Heir to the Marshall Plan





The Organisation for Economic Cooperation and Development was born out of the restructured OEEC (Organisation of European Economic Cooperation), an establishment founded by West-European states after the second world war to manage the resources supplied by the United States and Canada with the Marshall Plan. After almost four decades, the OECD widened its interest from member states into the world economy, using the experience it had amassed with emerging economies or with economies moving from a planned to a market system. Besides the 29 founding countries, those in Europe plus the United States and Canada, soon to join were Australia, New Zealand, Japan, Korea and Mexico, and later the three Central-European states. OECD requires its members to harmonise legislation, especially economic laws. Slovakia, for instance, had to amend laws on currency convertibility regime, those on collective investments, insurance, and financial instruments. The audit law will also be amended before the country is admitted into the organisation. Membership in the Organisation is not merely a legislative question; macroeconomic conditions are equally important.
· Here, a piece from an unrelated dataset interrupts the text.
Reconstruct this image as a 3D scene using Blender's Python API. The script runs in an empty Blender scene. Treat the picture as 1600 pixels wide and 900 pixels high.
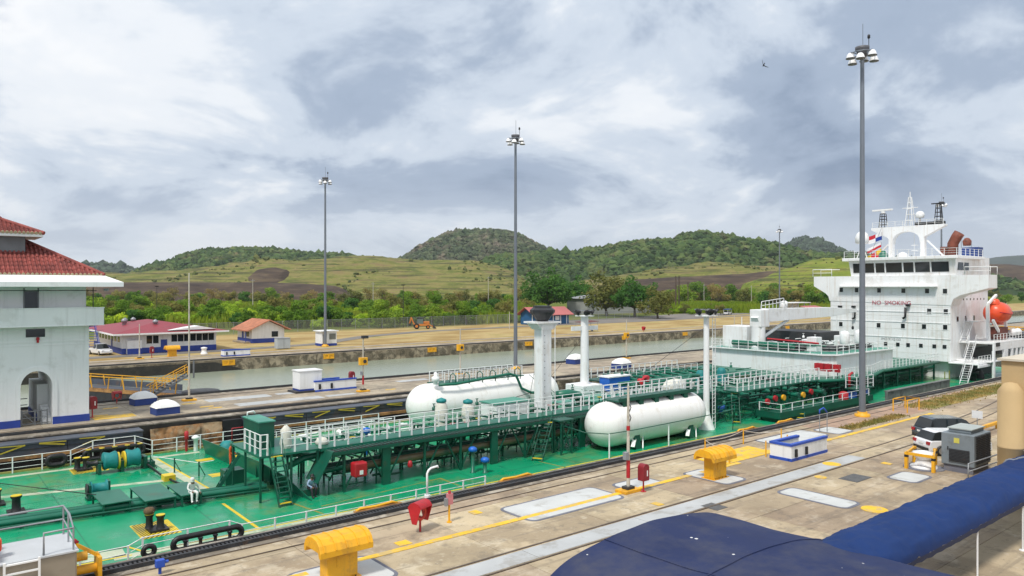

The OECD looks at the fiscal deficit, the current account deficit, the situation in the banking sector and in major companies.








Why OECD?





According to Eric Burgeat, director within the organisation, membership in the OECD will allow Slovakia to fit into the world economic environment. It will also increase foreign direct investment in Slovakia, and will stabilise the country's ratings, producing an environment favourable to borrowing from the foreign capital market. Jan Jursa, Slovakia's negotiator with the OECD, says: "We, the Slovakian Government, are expecting a growth in foreign investments after we obtain the membership." Jan Toth, analyst at ING Barings, adds that lending from foreign financial institutions will become more accessible because of the lower perceived risk. "Technically, banks and investors will have to establish smaller provisions when lending to Slovakia," says Toth. "On the other hand, Slovakia's OECD membership will reduce the amount of speculative capital on the market, which is good news," he continues. But the most important is how the decision expected in September will influence the Government's determination to continue the reforms it started.








Everyone is a critic





But there are also critics of the organisation, who bring up the international financial crises, beginning with the one in Mexico and ending with that in Southeast Asia, when the OECD did too little to stabilise the situation. They also say the advantages offered to OECD member states are discriminating for the new Central European members. One aspect of this discrimination is the amount of guarantees offered to member states. While the Organisation grants total guarantees to older members, the newly admitted do not benefit from this facility, which is valued by investors. Still, says Toth, although they lack total guarantees, newly admitted states are definitely better positioned than before being admitted. "This only means that new members do not have the same advantages as founding states. They will enjoy a 50% drop in the initial risk, which is still an advantage."